新・改革通信 NO.125 (2011.11.17)[葬儀編(2)]故人が知らない死後戒名は成仏と無関係 馴染みのない戒名は遺族も覚えられない
大聖人の時代、当時の戒名は仏門に入った証として与えられる名前であり、戒律を守るしるしでもあった。多くの場合、出家者に対して授戒の師僧によって与えられる。
戒名を死後の別名のように誤解している場合が多いが、本来は、戒名をもらうと同時に俗名を捨てなければならない。
日蓮正宗でも、出家の際に道号として名前をもらい、住職になった際に、家庭裁判所に届けて、正式に改名をするのが通例である。
僧侶の場合は自分の道号がそのまま戒名に使われる。
また、仏式の葬儀が増えた室町時代に、高貴な在家信徒からはじまったとも言われており、江戸時代の檀家制度により義務化された。
江戸時代に檀家制度を定着させるために寺院側が偽造して利用したとされているのが「御条目宗門檀那請負之掟」という文書である。
その第十条には「一、死後死骸に頭剃刀を与え戒名を授ける事」とある。
このようにして、戒名は信仰とは関係なく、制度化されたのである。成仏と関係ないことは誰の目にも明らかだ。
① 故人が自分の戒名を知らない。
② 馴染みがないので遺族が覚えられない。
③ 戒名料を請求され、金額によって差別される
大きな問題は、故人が自分の戒名を知らないということだ。だから、たとえ戒名をつけた場合でも、回向は生前の名前で行うべきである。
「名は体を顕わす」というが、故人の名前に人生が収まっており、その名前で信心に励んできたのだから、その名前で回向するのが本義である。
また、戒名をつけても、馴染みのない名前だから、遺族が覚えられない場合が多い。
社会的な問題として挙げられるのは、戒名を付ける際に寺院側が高額な戒名料を要求したり、その額によって戒名に差をつける事例があることだ。

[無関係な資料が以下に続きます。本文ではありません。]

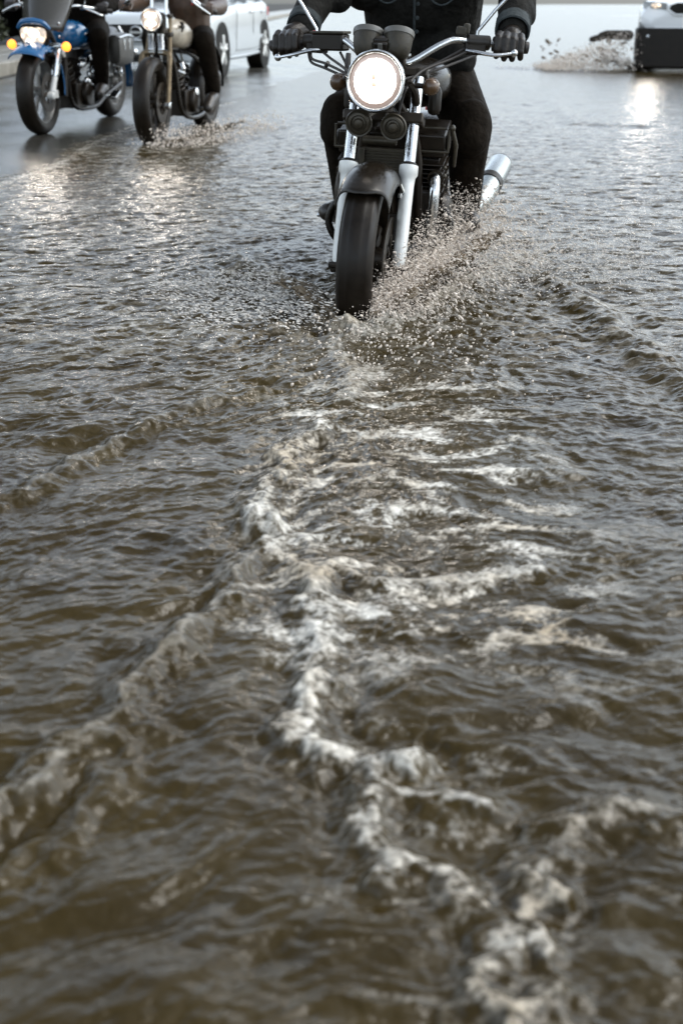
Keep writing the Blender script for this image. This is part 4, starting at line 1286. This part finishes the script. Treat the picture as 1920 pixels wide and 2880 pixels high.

いまだに世間の批判の的となっている。
かつて一般的には、生前に戒名が授けられ、その者の布施により寺や院が建てられ、その貢献を讃えるために、故人の戒名を採って寺の名が付けられるという順序であった。しかし、それが今や逆になり、布施が多いものに院号などをつけるというビジネスになっている。
宗門でも、高額な「戒名料」を請求する住職はいるが、今の宗門ではそういうことをやめさせる自浄能力はない。
彼らが戒名に固執すればするほど、日蓮大聖人の仏法から遠のくのだ。